« Ah! Nostalgie ! » Difficile pour les possesseurs d'une Nintendo 64 à la fin des années 90 de ne rien penser à l'écoute du thème d'introduction de The Legend of Zelda : Ocarina of Time. Pour beaucoup en effet, cet épisode, représentatif d'une époque et d'un tournant pour la série (sur console de salon, tout du moins), a joué un rôle particulièrement important, au point d'avoir été réédité sur de nombreux support et fait l'objet de multiples détournements, hommages ou parodies. Plus de 15 ans après, il semble donc normal que l'écoute des première secondes d'un jeu emblématique de Nintendo, du passage à la 3D ou d'une enfance réveille certaines passions. Mais plus intéressant encore est le fait que le ce morceau recèle un potentiel nostalgique bien plus profond que l'on pourrait se l'imaginer. Sa construction le place en effet comme l'exemple même d'un état d'esprit qui, déjà à l'époque, enrobait la nouveauté dans un attachement au passé et un entrelacement de références, celles-ci constituant aujourd'hui la marque de fabrique de toute la série...
Un nouvel instrument...?

À ceci près que l'ocarina, ou la flûte, utilisable par le joueur est présent dans la série depuis bien plus longtemps que cela. En effet, dès le premier opus, il était possible de récupérer un « sifflet » qui, selon l'endroit où il était joué, permettait déjà de se téléporter, révéler des entrées secrètes et même rendre un boss inoffensif. Et Kôji Kondô n'a bien sûr pas négligé cette information en composant le thème d'Ocarina of Time, puisque la mélodie que joue le fameux instrument n'est autre que celle qu'on entendait dans The Legend of Zelda premier du nom en utilisant la flûte.
De la pianostalgie
Maintenant que le rôle de l'ocarina a été explicité, il nous reste un second élément perturbateur car pour le coup très inhabituel : le piano. Si aujourd'hui nous sommes habitués à une grande variété dans les orchestrations de jeux vidéo, et particulièrement dans les récents Zelda, n'oublions pas que ce n'était pas encore le cas à l'époque. Nous pouvons donc déjà noter qu'il s'agit de la toute première fois que nous entendons un piano dans une bande-son de la série. Si par la suite l'instrument se fera plus présent, il s'agit de son unique utilisation dans ce jeu en particulier.

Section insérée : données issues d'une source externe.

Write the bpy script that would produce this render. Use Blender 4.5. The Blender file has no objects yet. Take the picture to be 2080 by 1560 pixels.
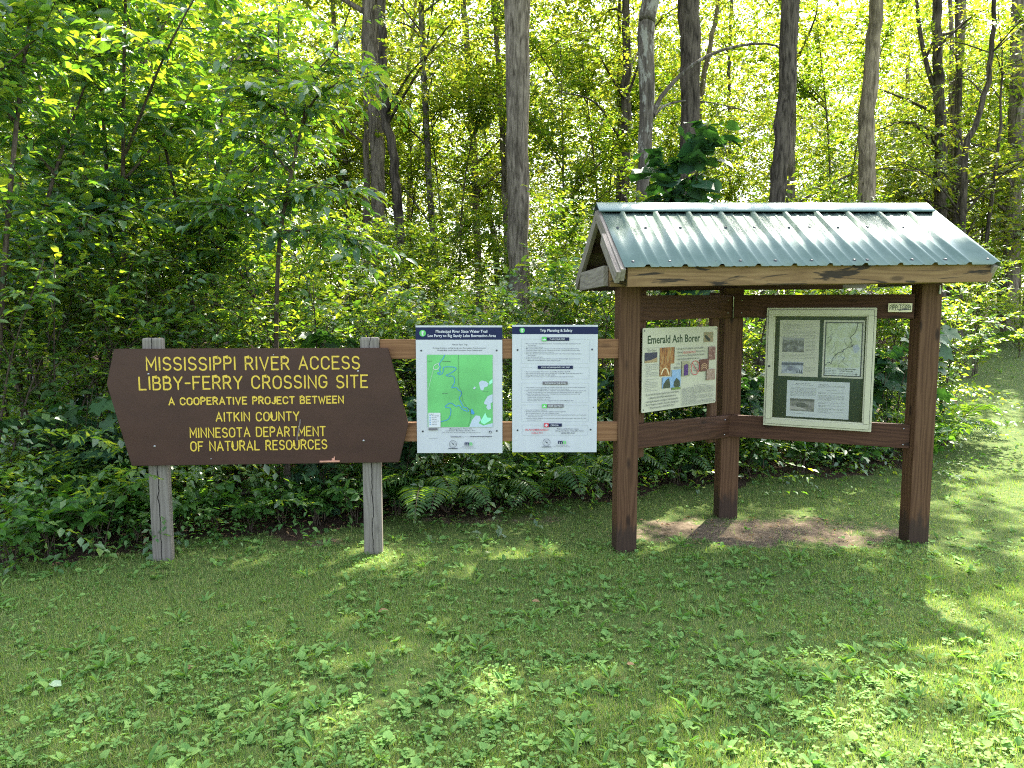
import bpy, bmesh, math, random
import numpy as np
from mathutils import Vector, Matrix
from mathutils.geometry import tessellate_polygon

R = math.radians
rng = np.random.default_rng(7)
random.seed(7)
sc = bpy.context.scene
COL = sc.collection

# ------------------------------------------------------------------ camera
F_PX, CX, CY, PITCH, CAM_H = 1500.0, 1040.0, 780.0, R(5.7), 1.72
cam = bpy.data.cameras.new('camera')
cam.sensor_width = 36.0
cam.lens = F_PX / 2080.0 * 36.0
cam.clip_start, cam.clip_end = 0.05, 2000
cam_o = bpy.data.objects.new('camera', cam)
cam_o.location = (0, 0, CAM_H)
cam_o.rotation_euler = (math.pi / 2 - PITCH, 0, 0)
COL.objects.link(cam_o)
sc.camera = cam_o

# ------------------------------------------------------------------ sky, sun, exposure
SUN_EL, SUN_AZ = R(52), R(30)
w = bpy.data.worlds.new('World')
sc.world = w
w.use_nodes = True
wn = w.node_tree.nodes
sky = wn.new('ShaderNodeTexSky')
sky.sky_type = 'NISHITA'
sky.sun_disc = False
sky.sun_elevation = SUN_EL
sky.sun_rotation = SUN_AZ
sky.air_density = 1.0
sky.dust_density = 2.5
hs = wn.new('ShaderNodeHueSaturation')      # thin bright cloud: a paler sky
hs.inputs['Saturation'].default_value = 0.62
w.node_tree.links.new(sky.outputs[0], hs.inputs['Color'])
w.node_tree.links.new(hs.outputs[0], wn['Background'].inputs[0])
wn['Background'].inputs[1].default_value = 0.15
sl = bpy.data.lights.new('sun', 'SUN')
sl.energy = 5.0
sl.angle = R(0.55)
sl.color = (1.0, 0.93, 0.80)
so = bpy.data.objects.new('sun', sl)
sdir = Vector((math.sin(SUN_AZ) * math.cos(SUN_EL), math.cos(SUN_AZ) * math.cos(SUN_EL), math.sin(SUN_EL)))
so.rotation_euler = sdir.to_track_quat('Z', 'Y').to_euler()
so.location = sdir * 60
COL.objects.link(so)
vs = sc.view_settings
vs.view_transform = 'Standard'
vs.look = 'None'
vs.exposure = 2.6
vs.gamma = 1.0
cy = sc.cycles
cy.max_bounces = 7
cy.diffuse_bounces = 4
cy.glossy_bounces = 3
cy.transmission_bounces = 6
cy.transparent_max_bounces = 6
cy.sample_clamp_indirect = 6
cy.use_denoising = False
cy.filter_width = 1.1
cy.caustics_reflective = False
cy.caustics_refractive = False

# ------------------------------------------------------------------ helpers
_c, _s = math.cos(PITCH), math.sin(PITCH)


def at(px, py, Y):
    """point of the place seen in direction (px, py) of the photograph, Y metres ahead"""
    dx, dy = (px - CX) / F_PX, -(py - CY) / F_PX
    d = (dx, _c + dy * _s, -_s + dy * _c)
    k = Y / d[1]
    return Vector((d[0] * k, Y, CAM_H + d[2] * k))


def on_ground(px, py):
    dx, dy = (px - CX) / F_PX, -(py - CY) / F_PX
    d = (dx, _c + dy * _s, -_s + dy * _c)
    k = -CAM_H / d[2]
    return Vector((d[0] * k, d[1] * k, 0))


def tag(o, label=None, cat=None, group=None, kind=None):
    if label: o['label'] = label
    if cat: o['category'] = cat
    if group: o['group'] = group
    if kind: o['kind'] = kind
    return o


def empty(name, loc=(0, 0, 0), rz=0.0, label=None, cat=None, group=None):
    o = bpy.data.objects.new(name, None)
    o.empty_display_size = 0.2
    o.location = loc
    o.rotation_euler = (0, 0, rz)
    COL.objects.link(o)
    return tag(o, label, cat, group)


def link(name, me, mat=None, parent=None, mw=None):
    if mat is not None and len(me.materials) == 0:
        me.materials.append(mat)
    o = bpy.data.objects.new(name, me)
    COL.objects.link(o)
    if parent is not None: o.parent = parent
    if mw is not None: o.matrix_basis = mw
    return o


def copy_tree(o, parent=None):
    c = o.copy()
    COL.objects.link(c)
    if parent is not None: c.parent = parent
    for ch in list(o.children):
        copy_tree(ch, c)
    return c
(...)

Il est donc difficile de trouver une filiation très claire avec l'histoire de la série concernant l'usage de cet instrument. Cependant, une ressemblance plus que troublante avec une œuvre du répertoire peut, à défaut de tout expliquer, confirmer la volonté de mener l'auditeur dans les tréfonds de la nostalgie. En effet, les oreilles les plus fines n'auront pas manqué de faire le rapprochement entre les notes jouées au piano dans cette introduction et le début de la première Gymnopédie d’Éric Satie. Et ces oreilles auront vu juste, puisque dans les deux morceaux, et bien que ces derniers soient écrits dans des tonalités et des métriques différentes, on retrouve deux accords aux fonctions identiques. Dans les deux cas, comme on peut le voir dans les extraits notés ci-dessous, le piano oscille entre un accord du premier et du quatrième degré de la gamme, instaurant une sorte de balancement plagal atypique et irréel renforcé par l'usage d'une septième majeure.
Gauche : Gymnopédie - Droite : Title Theme


Il est précisé sur la partition de la première Gymnopédie que celle-ci doit être jouée de façon « lente et douloureuse ». Cette indication, qui n'est pas sans rappeler le ton nonchalant de l'ouverture d'Ocarina of Time, ainsi que les registres très proches des deux pianos, laisse finalement peu de doute quant à l'inspiration qui a été tirée de cette pièce. Cet écran titre se plaçait donc dès la sortie du jeu dans une volonté d'émouvoir le joueur. Qu'il soit déjà un vétéran du milieu des années 80, ou bien un cadet découvrant avec des yeux émerveillés cet univers plein de promesses, ce dernier n'avait plus qu'une envie : jouer de l'Ocarina et parcourir inlassablement Hyrule à dos de cheval... Si aujourd'hui on se souvient avec un pincement au coeur de ces instants contemplatifs (ou vides et ennuyeux comme la plaine, selon les avis), on pouvait déjà à l'époque visualiser le chemin parcouru en quatre opus et évaluer ainsi le passage rapide du temps, le tout en quelques notes. Heureusement, l'on pouvait alors se consoler en reposant l'épée au temple du Temps, et retomber littéralement en enfance, enfin, dans le jeu tout du moins.